- What the exercise asks: Quote all of the data that follows exactly as written, skipping the images.

Begin

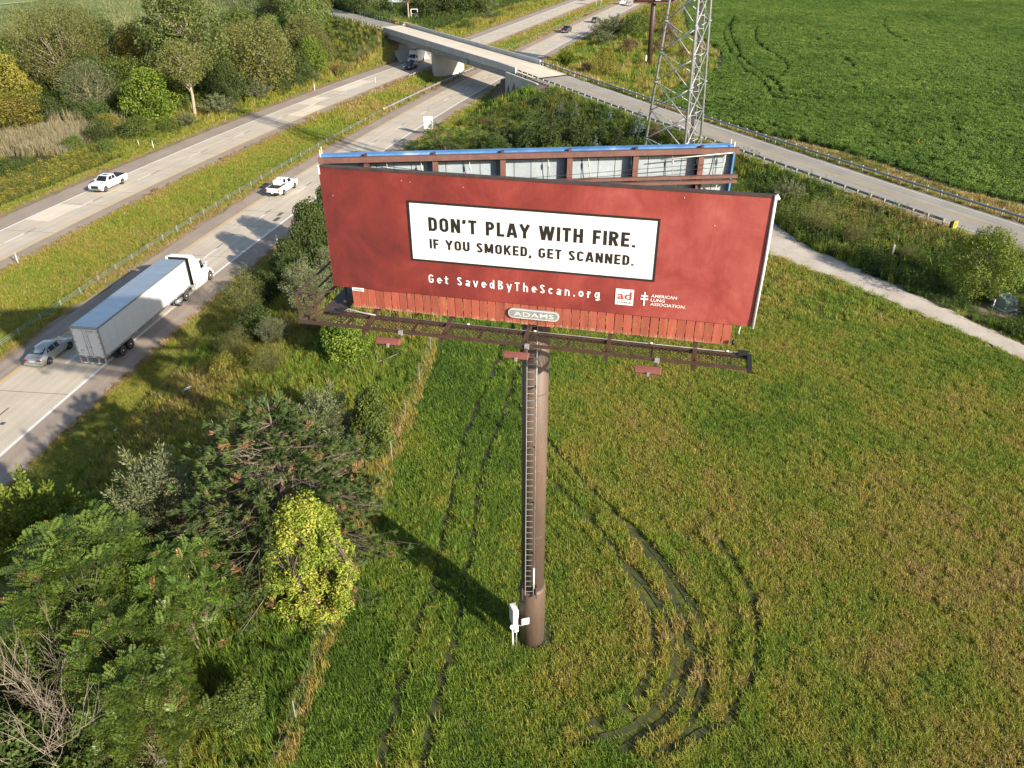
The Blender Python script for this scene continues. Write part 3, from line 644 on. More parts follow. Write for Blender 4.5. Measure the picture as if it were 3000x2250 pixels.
# condensed gothic capitals drawn as strokes in a box of height 1
def _arc(cx, cy, rx, ry, a0, a1, n=10): return [(cx+rx*math.cos(R_(a0+(a1-a0)*i/n)), cy+ry*math.sin(R_(a0+(a1-a0)*i/n))) for i in range(n+1)]
TK = .195; h_ = TK/2
GL = {}
def _g(ch, w, *st): GL[ch] = (w, st)
_g('D', .52, [(h_, 0), (h_, 1)], [(h_, h_)]+_arc(.24, .31, .52-.24-h_, .31-h_, -90, 0)+_arc(.24, .69, .52-.24-h_, .31-h_, 0, 90)+[(h_, 1-h_)])
_g('O', .54, _arc(.27, .72, .27-h_, .28-h_, 0, 180, 12)+_arc(.27, .28, .27-h_, .28-h_, 180, 360, 12)+[(.54-h_, .72)])
_g('N', .56, [(h_, 0), (h_, 1)], [(.56-h_, 0), (.56-h_, 1)], [(.1, .98), (.46, .02)])
_g("'", .2, [(.1, 1), (.1, .86), (.045, .7)])
_g('T', .48, [(0, 1-h_), (.48, 1-h_)], [(.24, 0), (.24, .99)])
_g('P', .5, [(h_, 0), (h_, 1)], [(h_, 1-h_)]+_arc(.24, .7, .5-.24-h_, .3-h_, 90, -90)+[(h_, .4+h_)])
_g('L', .44, [(h_, 1), (h_, h_), (.44, h_)])
_g('A', .6, [(.07, 0), (.27, 1)], [(.53, 0), (.33, 1)], [(.16, .26), (.44, .26)])
_g('Y', .58, [(.06, 1), (.29, .46)], [(.52, 1), (.29, .46)], [(.29, 0), (.29, .5)])
_g('W', .86, [(.07, 1), (.23, 0)], [(.25, 0), (.41, 1)], [(.45, 1), (.61, 0)], [(.63, 0), (.79, 1)])
_g('I', .17, [(h_, 0), (h_, 1)])
_g('H', .54, [(h_, 0), (h_, 1)], [(.54-h_, 0), (.54-h_, 1)], [(h_, .5), (.54-h_, .5)])
_g('F', .44, [(h_, 0), (h_, 1-h_), (.44, 1-h_)], [(h_, .5), (.4, .5)])
_g('E', .46, [(.46, h_), (h_, h_), (h_, 1-h_), (.46, 1-h_)], [(h_, .5), (.42, .5)])
_g('R', .53, [(h_, 0), (h_, 1)], [(h_, 1-h_)]+_arc(.25, .71, .52-.25-h_, .29-h_, 90, -90)+[(h_, .42+h_)], [(.27, .47), (.45, 0)])
_g('.', .17, [(h_, 0), (h_, .17)])
_g(',', .19, [(.1, .17), (.1, .04), (.04, -.14)])
_g('U', .54, [(h_, 1), (h_, .28)]+_arc(.27, .28, .27-h_, .28-h_, 180, 360, 12)+[(.54-h_, 1)])
_g('S', .5, _arc(.25, .73, .25-h_, .27-h_, 15, 170, 9)+_arc(.25, .72, .25-h_, .22-h_, 180, 250, 4)+_arc(.25, .28, .25-h_, .22-h_, 60, 0, 4)+_arc(.25, .27, .25-h_, .27-h_, -10, -165, 9))
_g('M', .7, [(h_, 0), (h_, 1)], [(.7-h_, 0), (.7-h_, 1)], [(.1, .98), (.35, .1)], [(.6, .98), (.35, .1)])
_g('K', .56, [(h_, 0), (h_, 1)], [(.49, 1), (.14, .38)], [(.24, .52), (.5, 0)])
_g('G', .54, _arc(.27, .72, .27-h_, .28-h_, 12, 180, 10)+_arc(.27, .28, .27-h_, .28-h_, 180, 355, 10)+[(.54-h_, .45), (.3, .45)])
_g('C', .52, _arc(.27, .72, .27-h_, .28-h_, 12, 180, 10)+_arc(.27, .28, .27-h_, .28-h_, 180, 348, 10))
_g(' ', .26)
_el = lambda cx, cy, rx, ry, n=20: _arc(cx, cy, rx, ry, 0, 360, n)
_g('e', .5, [(h_, .36), (.5-h_, .36)]+_arc(.25, .36, .25-h_, .36-h_, 0, 318, 14))
_g('t', .36, [(.15, .93), (.15, .2)]+_arc(.27, .2, .12, .2-h_, 180, 290, 5), [(0, .66), (.36, .66)])
_g('a', .48, [(.48-h_, 0), (.48-h_, .5)]+_arc(.24, .5, .24-h_, .22-h_, 0, 155, 7), _el(.22, .21, .22-h_, .21-h_))
_g('v', .5, [(.06, .72), (.24, .0)], [(.44, .72), (.26, .0)])
_g('d', .52, _el(.24, .36, .24-h_, .36-h_), [(.52-h_, 0), (.52-h_, 1)])
_g('y', .5, [(.06, .72), (.26, .04)], [(.45, .72), (.2, -.24)])
_g('h', .52, [(h_, 0), (h_, 1)], [(h_, .4)]+_arc(.26, .42, .26-h_, .3-h_, 180, 0, 8)+[(.52-h_, 0)])
_g('c', .46, _arc(.25, .36, .25-h_, .36-h_, 42, 318, 14))
_g('n', .52, [(h_, 0), (h_, .72)], [(h_, .4)]+_arc(.26, .42, .26-h_, .3-h_, 180, 0, 8)+[(.52-h_, 0)])
_g('o', .52, _el(.26, .36, .26-h_, .36-h_))
_g('r', .38, [(h_, 0), (h_, .72)], [(h_, .4)]+_arc(.3, .4, .3-h_, .32-h_, 180, 80, 5))
_g('g', .52, _el(.24, .36, .24-h_, .36-h_), [(.52-h_, .72), (.52-h_, -.05)]+_arc(.28, -.05, .24-h_, .2-h_+.02, 0, -150, 7))
_g('B', .55, [(h_, 0), (h_, 1)], [(h_, 1-h_)]+_arc(.28, .76, .5-.28-h_, .24-h_, 90, -90, 6)+[(h_, .52)], [(.28, .52)]+_arc(.28, .27, .55-.28-h_, .27-h_, 90, -90, 6)+[(h_, h_)])
def stroke_text(txt, gap, mat, x0, x1, y0, y1, frame, parent, name='lettering', tk=None):
    x = 0; S = []; hw_ = (tk or TK)/2; wd = 0; out = []
    for ch in txt:
        w, st = GL[ch]
        if ch == ' ': wd += 1
        for l in st: S.append((wd, [(x+a, b) for a, b in l]))
        x += w+gap
    W = x-gap; k = 0; sx = (x1-x0)/W; sy = y1-y0; mbs = {}
    for wi, l in S:
        mb = mbs.setdefault(wi, MB()); p = [np.array(q, float) for q in l]; n = len(p); L = []; Rr = []
        for i in range(n):
            if i == 0: t = p[1]-p[0]; mit = None
            elif i == n-1: t = p[-1]-p[-2]; mit = None
            else:
                a = p[i]-p[i-1]; b = p[i+1]-p[i]; a = a/(np.linalg.norm(a)+1e-9); b = b/(np.linalg.norm(b)+1e-9); t = a+b; mit = a
            t = t/(np.linalg.norm(t)+1e-9); nn = np.array([-t[1], t[0]]); s = hw_
            if mit is not None: s = hw_/max(.35, float(nn @ np.array([-mit[1], mit[0]])))
            L.append(p[i]+nn*s); Rr.append(p[i]-nn*s)
        k += 1; dz = .0004*(k % 3)
        f3 = lambda q: tuple(np.array(frame(x0+q[0]*sx, y0+q[1]*sy, dz)))
        mb.add([f3(q) for q in L]+[f3(q) for q in Rr], [(i, n+i, n+i+1, i+1) for i in range(n-1)])
    return [m.build(name, mat, parent) for m in mbs.values()]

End

- Answer to the exercise:
The Blender Python script for this scene continues. Write part 3, from line 644 on. More parts follow. Write for Blender 4.5. Measure the picture as if it were 3000x2250 pixels.
# condensed gothic capitals drawn as strokes in a box of height 1
def _arc(cx, cy, rx, ry, a0, a1, n=10): return [(cx+rx*math.cos(R_(a0+(a1-a0)*i/n)), cy+ry*math.sin(R_(a0+(a1-a0)*i/n))) for i in range(n+1)]
TK = .195; h_ = TK/2
GL = {}
def _g(ch, w, *st): GL[ch] = (w, st)
_g('D', .52, [(h_, 0), (h_, 1)], [(h_, h_)]+_arc(.24, .31, .52-.24-h_, .31-h_, -90, 0)+_arc(.24, .69, .52-.24-h_, .31-h_, 0, 90)+[(h_, 1-h_)])
_g('O', .54, _arc(.27, .72, .27-h_, .28-h_, 0, 180, 12)+_arc(.27, .28, .27-h_, .28-h_, 180, 360, 12)+[(.54-h_, .72)])
_g('N', .56, [(h_, 0), (h_, 1)], [(.56-h_, 0), (.56-h_, 1)], [(.1, .98), (.46, .02)])
_g("'", .2, [(.1, 1), (.1, .86), (.045, .7)])
_g('T', .48, [(0, 1-h_), (.48, 1-h_)], [(.24, 0), (.24, .99)])
_g('P', .5, [(h_, 0), (h_, 1)], [(h_, 1-h_)]+_arc(.24, .7, .5-.24-h_, .3-h_, 90, -90)+[(h_, .4+h_)])
_g('L', .44, [(h_, 1), (h_, h_), (.44, h_)])
_g('A', .6, [(.07, 0), (.27, 1)], [(.53, 0), (.33, 1)], [(.16, .26), (.44, .26)])
_g('Y', .58, [(.06, 1), (.29, .46)], [(.52, 1), (.29, .46)], [(.29, 0), (.29, .5)])
_g('W', .86, [(.07, 1), (.23, 0)], [(.25, 0), (.41, 1)], [(.45, 1), (.61, 0)], [(.63, 0), (.79, 1)])
_g('I', .17, [(h_, 0), (h_, 1)])
_g('H', .54, [(h_, 0), (h_, 1)], [(.54-h_, 0), (.54-h_, 1)], [(h_, .5), (.54-h_, .5)])
_g('F', .44, [(h_, 0), (h_, 1-h_), (.44, 1-h_)], [(h_, .5), (.4, .5)])
_g('E', .46, [(.46, h_), (h_, h_), (h_, 1-h_), (.46, 1-h_)], [(h_, .5), (.42, .5)])
_g('R', .53, [(h_, 0), (h_, 1)], [(h_, 1-h_)]+_arc(.25, .71, .52-.25-h_, .29-h_, 90, -90)+[(h_, .42+h_)], [(.27, .47), (.45, 0)])
_g('.', .17, [(h_, 0), (h_, .17)])
_g(',', .19, [(.1, .17), (.1, .04), (.04, -.14)])
_g('U', .54, [(h_, 1), (h_, .28)]+_arc(.27, .28, .27-h_, .28-h_, 180, 360, 12)+[(.54-h_, 1)])
_g('S', .5, _arc(.25, .73, .25-h_, .27-h_, 15, 170, 9)+_arc(.25, .72, .25-h_, .22-h_, 180, 250, 4)+_arc(.25, .28, .25-h_, .22-h_, 60, 0, 4)+_arc(.25, .27, .25-h_, .27-h_, -10, -165, 9))
_g('M', .7, [(h_, 0), (h_, 1)], [(.7-h_, 0), (.7-h_, 1)], [(.1, .98), (.35, .1)], [(.6, .98), (.35, .1)])
_g('K', .56, [(h_, 0), (h_, 1)], [(.49, 1), (.14, .38)], [(.24, .52), (.5, 0)])
_g('G', .54, _arc(.27, .72, .27-h_, .28-h_, 12, 180, 10)+_arc(.27, .28, .27-h_, .28-h_, 180, 355, 10)+[(.54-h_, .45), (.3, .45)])
_g('C', .52, _arc(.27, .72, .27-h_, .28-h_, 12, 180, 10)+_arc(.27, .28, .27-h_, .28-h_, 180, 348, 10))
_g(' ', .26)
_el = lambda cx, cy, rx, ry, n=20: _arc(cx, cy, rx, ry, 0, 360, n)
_g('e', .5, [(h_, .36), (.5-h_, .36)]+_arc(.25, .36, .25-h_, .36-h_, 0, 318, 14))
_g('t', .36, [(.15, .93), (.15, .2)]+_arc(.27, .2, .12, .2-h_, 180, 290, 5), [(0, .66), (.36, .66)])
_g('a', .48, [(.48-h_, 0), (.48-h_, .5)]+_arc(.24, .5, .24-h_, .22-h_, 0, 155, 7), _el(.22, .21, .22-h_, .21-h_))
_g('v', .5, [(.06, .72), (.24, .0)], [(.44, .72), (.26, .0)])
_g('d', .52, _el(.24, .36, .24-h_, .36-h_), [(.52-h_, 0), (.52-h_, 1)])
_g('y', .5, [(.06, .72), (.26, .04)], [(.45, .72), (.2, -.24)])
_g('h', .52, [(h_, 0), (h_, 1)], [(h_, .4)]+_arc(.26, .42, .26-h_, .3-h_, 180, 0, 8)+[(.52-h_, 0)])
_g('c', .46, _arc(.25, .36, .25-h_, .36-h_, 42, 318, 14))
_g('n', .52, [(h_, 0), (h_, .72)], [(h_, .4)]+_arc(.26, .42, .26-h_, .3-h_, 180, 0, 8)+[(.52-h_, 0)])
_g('o', .52, _el(.26, .36, .26-h_, .36-h_))
_g('r', .38, [(h_, 0), (h_, .72)], [(h_, .4)]+_arc(.3, .4, .3-h_, .32-h_, 180, 80, 5))
_g('g', .52, _el(.24, .36, .24-h_, .36-h_), [(.52-h_, .72), (.52-h_, -.05)]+_arc(.28, -.05, .24-h_, .2-h_+.02, 0, -150, 7))
_g('B', .55, [(h_, 0), (h_, 1)], [(h_, 1-h_)]+_arc(.28, .76, .5-.28-h_, .24-h_, 90, -90, 6)+[(h_, .52)], [(.28, .52)]+_arc(.28, .27, .55-.28-h_, .27-h_, 90, -90, 6)+[(h_, h_)])
def stroke_text(txt, gap, mat, x0, x1, y0, y1, frame, parent, name='lettering', tk=None):
    x = 0; S = []; hw_ = (tk or TK)/2; wd = 0; out = []
    for ch in txt:
        w, st = GL[ch]
        if ch == ' ': wd += 1
        for l in st: S.append((wd, [(x+a, b) for a, b in l]))
        x += w+gap
    W = x-gap; k = 0; sx = (x1-x0)/W; sy = y1-y0; mbs = {}
    for wi, l in S:
        mb = mbs.setdefault(wi, MB()); p = [np.array(q, float) for q in l]; n = len(p); L = []; Rr = []
        for i in range(n):
            if i == 0: t = p[1]-p[0]; mit = None
            elif i == n-1: t = p[-1]-p[-2]; mit = None
            else:
                a = p[i]-p[i-1]; b = p[i+1]-p[i]; a = a/(np.linalg.norm(a)+1e-9); b = b/(np.linalg.norm(b)+1e-9); t = a+b; mit = a
            t = t/(np.linalg.norm(t)+1e-9); nn = np.array([-t[1], t[0]]); s = hw_
            if mit is not None: s = hw_/max(.35, float(nn @ np.array([-mit[1], mit[0]])))
            L.append(p[i]+nn*s); Rr.append(p[i]-nn*s)
        k += 1; dz = .0004*(k % 3)
        f3 = lambda q: tuple(np.array(frame(x0+q[0]*sx, y0+q[1]*sy, dz)))
        mb.add([f3(q) for q in L]+[f3(q) for q in Rr], [(i, n+i, n+i+1, i+1) for i in range(n-1)])
    return [m.build(name, mat, parent) for m in mbs.values()]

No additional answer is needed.